• _OBJECTIVE_
Transcribe all of the material exactly.

• _RECORDED DATA_
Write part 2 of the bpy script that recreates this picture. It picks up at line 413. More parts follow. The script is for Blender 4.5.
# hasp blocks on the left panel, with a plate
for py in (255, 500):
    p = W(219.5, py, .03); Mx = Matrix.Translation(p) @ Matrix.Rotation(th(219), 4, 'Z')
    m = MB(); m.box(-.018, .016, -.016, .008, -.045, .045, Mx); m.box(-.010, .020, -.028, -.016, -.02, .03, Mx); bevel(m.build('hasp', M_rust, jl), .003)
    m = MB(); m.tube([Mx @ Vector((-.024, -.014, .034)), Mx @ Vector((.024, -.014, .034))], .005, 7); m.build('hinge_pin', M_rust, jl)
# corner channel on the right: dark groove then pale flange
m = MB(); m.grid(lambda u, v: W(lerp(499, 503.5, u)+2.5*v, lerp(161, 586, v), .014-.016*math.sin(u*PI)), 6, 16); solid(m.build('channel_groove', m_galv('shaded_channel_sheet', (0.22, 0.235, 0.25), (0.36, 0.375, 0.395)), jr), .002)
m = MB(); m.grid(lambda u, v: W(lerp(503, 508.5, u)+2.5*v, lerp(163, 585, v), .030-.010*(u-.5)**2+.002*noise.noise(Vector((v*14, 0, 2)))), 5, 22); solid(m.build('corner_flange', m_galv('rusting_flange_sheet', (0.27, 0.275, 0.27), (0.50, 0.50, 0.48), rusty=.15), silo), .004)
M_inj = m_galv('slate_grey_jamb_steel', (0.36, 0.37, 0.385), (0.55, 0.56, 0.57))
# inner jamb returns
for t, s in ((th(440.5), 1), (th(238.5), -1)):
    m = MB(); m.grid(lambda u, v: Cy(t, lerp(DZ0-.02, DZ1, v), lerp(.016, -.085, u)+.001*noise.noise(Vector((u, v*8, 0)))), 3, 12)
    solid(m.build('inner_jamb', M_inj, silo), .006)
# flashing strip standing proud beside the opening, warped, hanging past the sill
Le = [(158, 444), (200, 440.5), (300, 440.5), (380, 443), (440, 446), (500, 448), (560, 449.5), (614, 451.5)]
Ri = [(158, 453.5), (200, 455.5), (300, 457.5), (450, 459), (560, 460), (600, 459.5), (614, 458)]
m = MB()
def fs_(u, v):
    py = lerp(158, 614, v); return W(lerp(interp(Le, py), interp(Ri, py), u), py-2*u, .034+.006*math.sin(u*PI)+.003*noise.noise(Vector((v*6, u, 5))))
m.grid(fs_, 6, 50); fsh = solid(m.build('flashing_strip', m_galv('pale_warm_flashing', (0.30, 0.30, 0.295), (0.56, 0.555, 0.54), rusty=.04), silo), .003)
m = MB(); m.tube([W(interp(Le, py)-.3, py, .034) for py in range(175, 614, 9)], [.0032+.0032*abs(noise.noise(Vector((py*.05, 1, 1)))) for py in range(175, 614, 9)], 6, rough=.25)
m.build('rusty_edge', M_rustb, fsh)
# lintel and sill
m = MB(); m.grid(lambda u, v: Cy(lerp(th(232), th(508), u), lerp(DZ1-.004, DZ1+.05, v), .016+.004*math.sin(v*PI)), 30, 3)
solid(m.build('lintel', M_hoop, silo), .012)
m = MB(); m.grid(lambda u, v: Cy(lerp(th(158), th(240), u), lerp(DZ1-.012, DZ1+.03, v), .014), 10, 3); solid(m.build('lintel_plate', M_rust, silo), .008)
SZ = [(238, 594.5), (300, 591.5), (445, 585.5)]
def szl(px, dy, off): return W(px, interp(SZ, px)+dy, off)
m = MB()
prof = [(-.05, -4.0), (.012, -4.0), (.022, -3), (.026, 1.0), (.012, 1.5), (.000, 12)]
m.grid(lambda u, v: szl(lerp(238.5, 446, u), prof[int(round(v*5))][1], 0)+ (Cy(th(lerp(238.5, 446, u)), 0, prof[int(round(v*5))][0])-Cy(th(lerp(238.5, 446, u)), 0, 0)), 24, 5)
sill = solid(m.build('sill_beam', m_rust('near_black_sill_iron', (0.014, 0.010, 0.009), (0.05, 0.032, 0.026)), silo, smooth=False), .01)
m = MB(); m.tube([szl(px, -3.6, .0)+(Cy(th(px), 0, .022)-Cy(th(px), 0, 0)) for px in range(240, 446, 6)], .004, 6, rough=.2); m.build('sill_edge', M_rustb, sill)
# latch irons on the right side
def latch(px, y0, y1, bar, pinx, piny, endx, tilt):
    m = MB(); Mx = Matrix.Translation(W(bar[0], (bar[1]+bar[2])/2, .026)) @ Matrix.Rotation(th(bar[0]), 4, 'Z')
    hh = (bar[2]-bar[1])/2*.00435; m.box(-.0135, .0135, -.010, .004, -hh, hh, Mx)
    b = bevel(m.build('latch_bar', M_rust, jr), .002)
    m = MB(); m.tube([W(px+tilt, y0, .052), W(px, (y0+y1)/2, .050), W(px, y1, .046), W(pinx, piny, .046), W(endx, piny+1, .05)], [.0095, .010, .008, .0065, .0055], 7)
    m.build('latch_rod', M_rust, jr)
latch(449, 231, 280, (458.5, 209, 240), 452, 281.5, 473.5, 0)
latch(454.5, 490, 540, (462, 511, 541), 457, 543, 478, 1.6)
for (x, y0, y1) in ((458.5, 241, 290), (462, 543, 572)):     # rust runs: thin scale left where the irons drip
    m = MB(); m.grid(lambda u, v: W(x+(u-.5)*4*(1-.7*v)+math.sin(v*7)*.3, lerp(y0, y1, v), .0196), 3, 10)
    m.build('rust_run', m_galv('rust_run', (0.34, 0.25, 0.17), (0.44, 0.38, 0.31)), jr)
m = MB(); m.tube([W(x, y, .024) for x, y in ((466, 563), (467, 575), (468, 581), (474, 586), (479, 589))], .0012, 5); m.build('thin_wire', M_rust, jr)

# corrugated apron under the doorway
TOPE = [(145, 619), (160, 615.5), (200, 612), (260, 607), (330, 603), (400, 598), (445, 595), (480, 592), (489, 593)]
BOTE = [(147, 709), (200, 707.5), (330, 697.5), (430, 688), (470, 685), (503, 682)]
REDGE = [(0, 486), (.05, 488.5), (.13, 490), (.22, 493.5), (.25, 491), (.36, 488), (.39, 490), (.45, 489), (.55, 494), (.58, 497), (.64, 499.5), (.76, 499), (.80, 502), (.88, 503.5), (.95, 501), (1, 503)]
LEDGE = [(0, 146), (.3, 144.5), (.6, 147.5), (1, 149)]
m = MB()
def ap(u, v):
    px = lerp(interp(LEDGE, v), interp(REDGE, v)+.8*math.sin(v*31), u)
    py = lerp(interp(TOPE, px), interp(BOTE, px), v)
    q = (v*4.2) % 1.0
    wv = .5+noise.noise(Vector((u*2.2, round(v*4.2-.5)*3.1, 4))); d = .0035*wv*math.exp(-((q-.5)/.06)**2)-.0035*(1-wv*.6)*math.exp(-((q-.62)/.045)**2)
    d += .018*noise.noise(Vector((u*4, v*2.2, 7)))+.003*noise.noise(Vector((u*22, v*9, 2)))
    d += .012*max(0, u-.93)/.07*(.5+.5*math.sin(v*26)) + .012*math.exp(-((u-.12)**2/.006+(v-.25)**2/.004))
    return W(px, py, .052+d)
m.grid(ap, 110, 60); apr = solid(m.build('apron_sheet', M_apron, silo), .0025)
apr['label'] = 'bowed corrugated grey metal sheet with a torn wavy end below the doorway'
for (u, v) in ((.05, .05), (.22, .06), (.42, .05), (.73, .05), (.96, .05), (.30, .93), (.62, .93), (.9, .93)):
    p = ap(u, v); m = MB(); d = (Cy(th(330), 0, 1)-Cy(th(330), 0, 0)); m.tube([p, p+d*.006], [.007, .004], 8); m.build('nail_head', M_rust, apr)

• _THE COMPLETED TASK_
Write part 2 of the bpy script that recreates this picture. It picks up at line 413. More parts follow. The script is for Blender 4.5.
# hasp blocks on the left panel, with a plate
for py in (255, 500):
    p = W(219.5, py, .03); Mx = Matrix.Translation(p) @ Matrix.Rotation(th(219), 4, 'Z')
    m = MB(); m.box(-.018, .016, -.016, .008, -.045, .045, Mx); m.box(-.010, .020, -.028, -.016, -.02, .03, Mx); bevel(m.build('hasp', M_rust, jl), .003)
    m = MB(); m.tube([Mx @ Vector((-.024, -.014, .034)), Mx @ Vector((.024, -.014, .034))], .005, 7); m.build('hinge_pin', M_rust, jl)
# corner channel on the right: dark groove then pale flange
m = MB(); m.grid(lambda u, v: W(lerp(499, 503.5, u)+2.5*v, lerp(161, 586, v), .014-.016*math.sin(u*PI)), 6, 16); solid(m.build('channel_groove', m_galv('shaded_channel_sheet', (0.22, 0.235, 0.25), (0.36, 0.375, 0.395)), jr), .002)
m = MB(); m.grid(lambda u, v: W(lerp(503, 508.5, u)+2.5*v, lerp(163, 585, v), .030-.010*(u-.5)**2+.002*noise.noise(Vector((v*14, 0, 2)))), 5, 22); solid(m.build('corner_flange', m_galv('rusting_flange_sheet', (0.27, 0.275, 0.27), (0.50, 0.50, 0.48), rusty=.15), silo), .004)
M_inj = m_galv('slate_grey_jamb_steel', (0.36, 0.37, 0.385), (0.55, 0.56, 0.57))
# inner jamb returns
for t, s in ((th(440.5), 1), (th(238.5), -1)):
    m = MB(); m.grid(lambda u, v: Cy(t, lerp(DZ0-.02, DZ1, v), lerp(.016, -.085, u)+.001*noise.noise(Vector((u, v*8, 0)))), 3, 12)
    solid(m.build('inner_jamb', M_inj, silo), .006)
# flashing strip standing proud beside the opening, warped, hanging past the sill
Le = [(158, 444), (200, 440.5), (300, 440.5), (380, 443), (440, 446), (500, 448), (560, 449.5), (614, 451.5)]
Ri = [(158, 453.5), (200, 455.5), (300, 457.5), (450, 459), (560, 460), (600, 459.5), (614, 458)]
m = MB()
def fs_(u, v):
    py = lerp(158, 614, v); return W(lerp(interp(Le, py), interp(Ri, py), u), py-2*u, .034+.006*math.sin(u*PI)+.003*noise.noise(Vector((v*6, u, 5))))
m.grid(fs_, 6, 50); fsh = solid(m.build('flashing_strip', m_galv('pale_warm_flashing', (0.30, 0.30, 0.295), (0.56, 0.555, 0.54), rusty=.04), silo), .003)
m = MB(); m.tube([W(interp(Le, py)-.3, py, .034) for py in range(175, 614, 9)], [.0032+.0032*abs(noise.noise(Vector((py*.05, 1, 1)))) for py in range(175, 614, 9)], 6, rough=.25)
m.build('rusty_edge', M_rustb, fsh)
# lintel and sill
m = MB(); m.grid(lambda u, v: Cy(lerp(th(232), th(508), u), lerp(DZ1-.004, DZ1+.05, v), .016+.004*math.sin(v*PI)), 30, 3)
solid(m.build('lintel', M_hoop, silo), .012)
m = MB(); m.grid(lambda u, v: Cy(lerp(th(158), th(240), u), lerp(DZ1-.012, DZ1+.03, v), .014), 10, 3); solid(m.build('lintel_plate', M_rust, silo), .008)
SZ = [(238, 594.5), (300, 591.5), (445, 585.5)]
def szl(px, dy, off): return W(px, interp(SZ, px)+dy, off)
m = MB()
prof = [(-.05, -4.0), (.012, -4.0), (.022, -3), (.026, 1.0), (.012, 1.5), (.000, 12)]
m.grid(lambda u, v: szl(lerp(238.5, 446, u), prof[int(round(v*5))][1], 0)+ (Cy(th(lerp(238.5, 446, u)), 0, prof[int(round(v*5))][0])-Cy(th(lerp(238.5, 446, u)), 0, 0)), 24, 5)
sill = solid(m.build('sill_beam', m_rust('near_black_sill_iron', (0.014, 0.010, 0.009), (0.05, 0.032, 0.026)), silo, smooth=False), .01)
m = MB(); m.tube([szl(px, -3.6, .0)+(Cy(th(px), 0, .022)-Cy(th(px), 0, 0)) for px in range(240, 446, 6)], .004, 6, rough=.2); m.build('sill_edge', M_rustb, sill)
# latch irons on the right side
def latch(px, y0, y1, bar, pinx, piny, endx, tilt):
    m = MB(); Mx = Matrix.Translation(W(bar[0], (bar[1]+bar[2])/2, .026)) @ Matrix.Rotation(th(bar[0]), 4, 'Z')
    hh = (bar[2]-bar[1])/2*.00435; m.box(-.0135, .0135, -.010, .004, -hh, hh, Mx)
    b = bevel(m.build('latch_bar', M_rust, jr), .002)
    m = MB(); m.tube([W(px+tilt, y0, .052), W(px, (y0+y1)/2, .050), W(px, y1, .046), W(pinx, piny, .046), W(endx, piny+1, .05)], [.0095, .010, .008, .0065, .0055], 7)
    m.build('latch_rod', M_rust, jr)
latch(449, 231, 280, (458.5, 209, 240), 452, 281.5, 473.5, 0)
latch(454.5, 490, 540, (462, 511, 541), 457, 543, 478, 1.6)
for (x, y0, y1) in ((458.5, 241, 290), (462, 543, 572)):     # rust runs: thin scale left where the irons drip
    m = MB(); m.grid(lambda u, v: W(x+(u-.5)*4*(1-.7*v)+math.sin(v*7)*.3, lerp(y0, y1, v), .0196), 3, 10)
    m.build('rust_run', m_galv('rust_run', (0.34, 0.25, 0.17), (0.44, 0.38, 0.31)), jr)
m = MB(); m.tube([W(x, y, .024) for x, y in ((466, 563), (467, 575), (468, 581), (474, 586), (479, 589))], .0012, 5); m.build('thin_wire', M_rust, jr)

# corrugated apron under the doorway
TOPE = [(145, 619), (160, 615.5), (200, 612), (260, 607), (330, 603), (400, 598), (445, 595), (480, 592), (489, 593)]
BOTE = [(147, 709), (200, 707.5), (330, 697.5), (430, 688), (470, 685), (503, 682)]
REDGE = [(0, 486), (.05, 488.5), (.13, 490), (.22, 493.5), (.25, 491), (.36, 488), (.39, 490), (.45, 489), (.55, 494), (.58, 497), (.64, 499.5), (.76, 499), (.80, 502), (.88, 503.5), (.95, 501), (1, 503)]
LEDGE = [(0, 146), (.3, 144.5), (.6, 147.5), (1, 149)]
m = MB()
def ap(u, v):
    px = lerp(interp(LEDGE, v), interp(REDGE, v)+.8*math.sin(v*31), u)
    py = lerp(interp(TOPE, px), interp(BOTE, px), v)
    q = (v*4.2) % 1.0
    wv = .5+noise.noise(Vector((u*2.2, round(v*4.2-.5)*3.1, 4))); d = .0035*wv*math.exp(-((q-.5)/.06)**2)-.0035*(1-wv*.6)*math.exp(-((q-.62)/.045)**2)
    d += .018*noise.noise(Vector((u*4, v*2.2, 7)))+.003*noise.noise(Vector((u*22, v*9, 2)))
    d += .012*max(0, u-.93)/.07*(.5+.5*math.sin(v*26)) + .012*math.exp(-((u-.12)**2/.006+(v-.25)**2/.004))
    return W(px, py, .052+d)
m.grid(ap, 110, 60); apr = solid(m.build('apron_sheet', M_apron, silo), .0025)
apr['label'] = 'bowed corrugated grey metal sheet with a torn wavy end below the doorway'
for (u, v) in ((.05, .05), (.22, .06), (.42, .05), (.73, .05), (.96, .05), (.30, .93), (.62, .93), (.9, .93)):
    p = ap(u, v); m = MB(); d = (Cy(th(330), 0, 1)-Cy(th(330), 0, 0)); m.tube([p, p+d*.006], [.007, .004], 8); m.build('nail_head', M_rust, apr)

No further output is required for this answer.